## What is asked
Extract every line of the material below and reproduce it faithfully.

## Dataset excerpt
** BEGIN **

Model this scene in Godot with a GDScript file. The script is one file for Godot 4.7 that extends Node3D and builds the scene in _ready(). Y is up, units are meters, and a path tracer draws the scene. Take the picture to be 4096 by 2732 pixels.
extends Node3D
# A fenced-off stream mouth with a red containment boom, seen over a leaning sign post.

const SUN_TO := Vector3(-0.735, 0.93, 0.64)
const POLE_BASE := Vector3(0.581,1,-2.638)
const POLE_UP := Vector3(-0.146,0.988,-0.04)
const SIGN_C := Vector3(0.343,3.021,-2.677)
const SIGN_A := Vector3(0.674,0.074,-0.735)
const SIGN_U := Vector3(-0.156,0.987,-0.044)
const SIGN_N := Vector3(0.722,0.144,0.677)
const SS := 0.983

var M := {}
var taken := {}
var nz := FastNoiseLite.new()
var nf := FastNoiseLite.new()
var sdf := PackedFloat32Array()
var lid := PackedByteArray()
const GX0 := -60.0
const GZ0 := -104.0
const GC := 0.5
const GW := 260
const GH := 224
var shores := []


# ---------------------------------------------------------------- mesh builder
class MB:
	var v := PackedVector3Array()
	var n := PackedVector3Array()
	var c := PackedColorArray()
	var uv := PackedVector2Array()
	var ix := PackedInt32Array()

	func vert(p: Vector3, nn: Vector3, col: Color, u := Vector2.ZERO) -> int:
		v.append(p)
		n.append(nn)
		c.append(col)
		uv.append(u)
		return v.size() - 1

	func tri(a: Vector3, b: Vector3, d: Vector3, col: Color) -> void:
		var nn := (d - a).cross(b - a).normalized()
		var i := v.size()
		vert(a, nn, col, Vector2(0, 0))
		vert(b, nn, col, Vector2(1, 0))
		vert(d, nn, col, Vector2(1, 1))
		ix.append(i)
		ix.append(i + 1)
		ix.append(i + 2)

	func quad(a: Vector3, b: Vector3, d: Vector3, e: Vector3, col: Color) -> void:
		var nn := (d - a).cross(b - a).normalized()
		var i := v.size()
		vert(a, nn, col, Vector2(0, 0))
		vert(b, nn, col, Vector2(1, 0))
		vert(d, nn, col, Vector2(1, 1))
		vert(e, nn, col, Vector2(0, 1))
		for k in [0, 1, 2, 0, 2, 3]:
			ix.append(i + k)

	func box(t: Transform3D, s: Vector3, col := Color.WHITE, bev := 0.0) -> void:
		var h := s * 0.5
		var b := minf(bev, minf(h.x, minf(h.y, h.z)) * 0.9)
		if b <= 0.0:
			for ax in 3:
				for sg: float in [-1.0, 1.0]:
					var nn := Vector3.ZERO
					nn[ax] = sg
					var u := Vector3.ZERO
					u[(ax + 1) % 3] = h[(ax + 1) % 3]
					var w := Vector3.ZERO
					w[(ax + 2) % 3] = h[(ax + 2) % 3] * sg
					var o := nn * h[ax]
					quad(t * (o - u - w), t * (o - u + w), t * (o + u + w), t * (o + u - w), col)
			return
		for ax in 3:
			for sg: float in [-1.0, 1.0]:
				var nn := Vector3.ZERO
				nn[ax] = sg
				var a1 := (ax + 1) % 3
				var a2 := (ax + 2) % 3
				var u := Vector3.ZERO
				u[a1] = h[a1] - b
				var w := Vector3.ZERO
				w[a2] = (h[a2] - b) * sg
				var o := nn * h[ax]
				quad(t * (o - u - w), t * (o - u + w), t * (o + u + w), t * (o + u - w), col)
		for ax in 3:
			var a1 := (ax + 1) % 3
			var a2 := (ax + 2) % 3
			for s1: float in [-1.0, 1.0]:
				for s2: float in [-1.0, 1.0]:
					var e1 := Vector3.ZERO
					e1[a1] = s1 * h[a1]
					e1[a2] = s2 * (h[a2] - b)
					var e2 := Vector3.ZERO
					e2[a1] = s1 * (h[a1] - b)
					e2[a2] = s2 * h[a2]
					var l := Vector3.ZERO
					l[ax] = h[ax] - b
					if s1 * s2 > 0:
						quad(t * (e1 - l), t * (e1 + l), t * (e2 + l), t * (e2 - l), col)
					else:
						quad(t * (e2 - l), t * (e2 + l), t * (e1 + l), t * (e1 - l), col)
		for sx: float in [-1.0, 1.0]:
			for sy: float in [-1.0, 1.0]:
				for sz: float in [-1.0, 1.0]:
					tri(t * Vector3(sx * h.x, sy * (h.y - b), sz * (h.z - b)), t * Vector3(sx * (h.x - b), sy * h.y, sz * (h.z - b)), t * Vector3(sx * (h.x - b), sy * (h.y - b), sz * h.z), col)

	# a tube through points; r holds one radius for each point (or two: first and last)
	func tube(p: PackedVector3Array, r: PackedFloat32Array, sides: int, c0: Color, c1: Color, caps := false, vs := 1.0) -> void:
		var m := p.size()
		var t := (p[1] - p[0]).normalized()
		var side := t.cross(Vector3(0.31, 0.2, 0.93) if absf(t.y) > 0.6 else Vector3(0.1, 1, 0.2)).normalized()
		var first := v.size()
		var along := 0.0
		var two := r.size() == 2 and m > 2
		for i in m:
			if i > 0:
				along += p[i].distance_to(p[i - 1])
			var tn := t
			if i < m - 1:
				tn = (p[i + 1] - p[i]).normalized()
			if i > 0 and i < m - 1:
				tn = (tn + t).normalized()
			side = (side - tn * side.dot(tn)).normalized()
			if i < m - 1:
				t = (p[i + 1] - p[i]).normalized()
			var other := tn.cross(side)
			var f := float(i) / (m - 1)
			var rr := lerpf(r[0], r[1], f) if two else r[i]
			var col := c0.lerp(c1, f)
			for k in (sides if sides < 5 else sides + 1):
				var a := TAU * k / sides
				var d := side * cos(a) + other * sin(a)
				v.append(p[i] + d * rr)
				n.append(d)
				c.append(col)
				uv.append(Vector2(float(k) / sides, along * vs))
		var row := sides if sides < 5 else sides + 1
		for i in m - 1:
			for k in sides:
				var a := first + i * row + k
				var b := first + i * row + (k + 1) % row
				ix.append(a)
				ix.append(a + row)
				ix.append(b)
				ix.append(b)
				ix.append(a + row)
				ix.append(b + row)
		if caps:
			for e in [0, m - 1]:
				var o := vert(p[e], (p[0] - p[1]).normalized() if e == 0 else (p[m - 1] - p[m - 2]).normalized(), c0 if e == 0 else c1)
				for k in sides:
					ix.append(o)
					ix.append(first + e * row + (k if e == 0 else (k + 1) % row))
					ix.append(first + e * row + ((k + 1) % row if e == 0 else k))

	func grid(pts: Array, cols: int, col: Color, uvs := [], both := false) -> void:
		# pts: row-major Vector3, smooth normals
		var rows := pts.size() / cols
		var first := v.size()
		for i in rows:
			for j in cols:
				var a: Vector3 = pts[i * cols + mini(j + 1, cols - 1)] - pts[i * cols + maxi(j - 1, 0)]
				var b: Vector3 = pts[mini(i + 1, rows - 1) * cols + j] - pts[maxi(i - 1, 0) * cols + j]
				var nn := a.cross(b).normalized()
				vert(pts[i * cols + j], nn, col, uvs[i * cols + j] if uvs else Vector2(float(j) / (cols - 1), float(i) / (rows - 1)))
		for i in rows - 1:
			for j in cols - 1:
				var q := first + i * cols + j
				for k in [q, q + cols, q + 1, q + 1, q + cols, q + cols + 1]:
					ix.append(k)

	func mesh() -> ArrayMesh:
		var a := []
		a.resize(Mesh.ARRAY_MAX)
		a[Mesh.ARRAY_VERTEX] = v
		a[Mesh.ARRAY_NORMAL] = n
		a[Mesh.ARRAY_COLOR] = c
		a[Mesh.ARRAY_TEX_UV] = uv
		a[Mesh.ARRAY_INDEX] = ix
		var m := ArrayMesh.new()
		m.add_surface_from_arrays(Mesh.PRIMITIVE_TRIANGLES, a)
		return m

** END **

## Complete output
Model this scene in Godot with a GDScript file. The script is one file for Godot 4.7 that extends Node3D and builds the scene in _ready(). Y is up, units are meters, and a path tracer draws the scene. Take the picture to be 4096 by 2732 pixels.
extends Node3D
# A fenced-off stream mouth with a red containment boom, seen over a leaning sign post.

const SUN_TO := Vector3(-0.735, 0.93, 0.64)
const POLE_BASE := Vector3(0.581,1,-2.638)
const POLE_UP := Vector3(-0.146,0.988,-0.04)
const SIGN_C := Vector3(0.343,3.021,-2.677)
const SIGN_A := Vector3(0.674,0.074,-0.735)
const SIGN_U := Vector3(-0.156,0.987,-0.044)
const SIGN_N := Vector3(0.722,0.144,0.677)
const SS := 0.983

var M := {}
var taken := {}
var nz := FastNoiseLite.new()
var nf := FastNoiseLite.new()
var sdf := PackedFloat32Array()
var lid := PackedByteArray()
const GX0 := -60.0
const GZ0 := -104.0
const GC := 0.5
const GW := 260
const GH := 224
var shores := []


# ---------------------------------------------------------------- mesh builder
class MB:
	var v := PackedVector3Array()
	var n := PackedVector3Array()
	var c := PackedColorArray()
	var uv := PackedVector2Array()
	var ix := PackedInt32Array()

	func vert(p: Vector3, nn: Vector3, col: Color, u := Vector2.ZERO) -> int:
		v.append(p)
		n.append(nn)
		c.append(col)
		uv.append(u)
		return v.size() - 1

	func tri(a: Vector3, b: Vector3, d: Vector3, col: Color) -> void:
		var nn := (d - a).cross(b - a).normalized()
		var i := v.size()
		vert(a, nn, col, Vector2(0, 0))
		vert(b, nn, col, Vector2(1, 0))
		vert(d, nn, col, Vector2(1, 1))
		ix.append(i)
		ix.append(i + 1)
		ix.append(i + 2)

	func quad(a: Vector3, b: Vector3, d: Vector3, e: Vector3, col: Color) -> void:
		var nn := (d - a).cross(b - a).normalized()
		var i := v.size()
		vert(a, nn, col, Vector2(0, 0))
		vert(b, nn, col, Vector2(1, 0))
		vert(d, nn, col, Vector2(1, 1))
		vert(e, nn, col, Vector2(0, 1))
		for k in [0, 1, 2, 0, 2, 3]:
			ix.append(i + k)

	func box(t: Transform3D, s: Vector3, col := Color.WHITE, bev := 0.0) -> void:
		var h := s * 0.5
		var b := minf(bev, minf(h.x, minf(h.y, h.z)) * 0.9)
		if b <= 0.0:
			for ax in 3:
				for sg: float in [-1.0, 1.0]:
					var nn := Vector3.ZERO
					nn[ax] = sg
					var u := Vector3.ZERO
					u[(ax + 1) % 3] = h[(ax + 1) % 3]
					var w := Vector3.ZERO
					w[(ax + 2) % 3] = h[(ax + 2) % 3] * sg
					var o := nn * h[ax]
					quad(t * (o - u - w), t * (o - u + w), t * (o + u + w), t * (o + u - w), col)
			return
		for ax in 3:
			for sg: float in [-1.0, 1.0]:
				var nn := Vector3.ZERO
				nn[ax] = sg
				var a1 := (ax + 1) % 3
				var a2 := (ax + 2) % 3
				var u := Vector3.ZERO
				u[a1] = h[a1] - b
				var w := Vector3.ZERO
				w[a2] = (h[a2] - b) * sg
				var o := nn * h[ax]
				quad(t * (o - u - w), t * (o - u + w), t * (o + u + w), t * (o + u - w), col)
		for ax in 3:
			var a1 := (ax + 1) % 3
			var a2 := (ax + 2) % 3
			for s1: float in [-1.0, 1.0]:
				for s2: float in [-1.0, 1.0]:
					var e1 := Vector3.ZERO
					e1[a1] = s1 * h[a1]
					e1[a2] = s2 * (h[a2] - b)
					var e2 := Vector3.ZERO
					e2[a1] = s1 * (h[a1] - b)
					e2[a2] = s2 * h[a2]
					var l := Vector3.ZERO
					l[ax] = h[ax] - b
					if s1 * s2 > 0:
						quad(t * (e1 - l), t * (e1 + l), t * (e2 + l), t * (e2 - l), col)
					else:
						quad(t * (e2 - l), t * (e2 + l), t * (e1 + l), t * (e1 - l), col)
		for sx: float in [-1.0, 1.0]:
			for sy: float in [-1.0, 1.0]:
				for sz: float in [-1.0, 1.0]:
					tri(t * Vector3(sx * h.x, sy * (h.y - b), sz * (h.z - b)), t * Vector3(sx * (h.x - b), sy * h.y, sz * (h.z - b)), t * Vector3(sx * (h.x - b), sy * (h.y - b), sz * h.z), col)

	# a tube through points; r holds one radius for each point (or two: first and last)
	func tube(p: PackedVector3Array, r: PackedFloat32Array, sides: int, c0: Color, c1: Color, caps := false, vs := 1.0) -> void:
		var m := p.size()
		var t := (p[1] - p[0]).normalized()
		var side := t.cross(Vector3(0.31, 0.2, 0.93) if absf(t.y) > 0.6 else Vector3(0.1, 1, 0.2)).normalized()
		var first := v.size()
		var along := 0.0
		var two := r.size() == 2 and m > 2
		for i in m:
			if i > 0:
				along += p[i].distance_to(p[i - 1])
			var tn := t
			if i < m - 1:
				tn = (p[i + 1] - p[i]).normalized()
			if i > 0 and i < m - 1:
				tn = (tn + t).normalized()
			side = (side - tn * side.dot(tn)).normalized()
			if i < m - 1:
				t = (p[i + 1] - p[i]).normalized()
			var other := tn.cross(side)
			var f := float(i) / (m - 1)
			var rr := lerpf(r[0], r[1], f) if two else r[i]
			var col := c0.lerp(c1, f)
			for k in (sides if sides < 5 else sides + 1):
				var a := TAU * k / sides
				var d := side * cos(a) + other * sin(a)
				v.append(p[i] + d * rr)
				n.append(d)
				c.append(col)
				uv.append(Vector2(float(k) / sides, along * vs))
		var row := sides if sides < 5 else sides + 1
		for i in m - 1:
			for k in sides:
				var a := first + i * row + k
				var b := first + i * row + (k + 1) % row
				ix.append(a)
				ix.append(a + row)
				ix.append(b)
				ix.append(b)
				ix.append(a + row)
				ix.append(b + row)
		if caps:
			for e in [0, m - 1]:
				var o := vert(p[e], (p[0] - p[1]).normalized() if e == 0 else (p[m - 1] - p[m - 2]).normalized(), c0 if e == 0 else c1)
				for k in sides:
					ix.append(o)
					ix.append(first + e * row + (k if e == 0 else (k + 1) % row))
					ix.append(first + e * row + ((k + 1) % row if e == 0 else k))

	func grid(pts: Array, cols: int, col: Color, uvs := [], both := false) -> void:
		# pts: row-major Vector3, smooth normals
		var rows := pts.size() / cols
		var first := v.size()
		for i in rows:
			for j in cols:
				var a: Vector3 = pts[i * cols + mini(j + 1, cols - 1)] - pts[i * cols + maxi(j - 1, 0)]
				var b: Vector3 = pts[mini(i + 1, rows - 1) * cols + j] - pts[maxi(i - 1, 0) * cols + j]
				var nn := a.cross(b).normalized()
				vert(pts[i * cols + j], nn, col, uvs[i * cols + j] if uvs else Vector2(float(j) / (cols - 1), float(i) / (rows - 1)))
		for i in rows - 1:
			for j in cols - 1:
				var q := first + i * cols + j
				for k in [q, q + cols, q + 1, q + 1, q + cols, q + cols + 1]:
					ix.append(k)

	func mesh() -> ArrayMesh:
		var a := []
		a.resize(Mesh.ARRAY_MAX)
		a[Mesh.ARRAY_VERTEX] = v
		a[Mesh.ARRAY_NORMAL] = n
		a[Mesh.ARRAY_COLOR] = c
		a[Mesh.ARRAY_TEX_UV] = uv
		a[Mesh.ARRAY_INDEX] = ix
		var m := ArrayMesh.new()
		m.add_surface_from_arrays(Mesh.PRIMITIVE_TRIANGLES, a)
		return m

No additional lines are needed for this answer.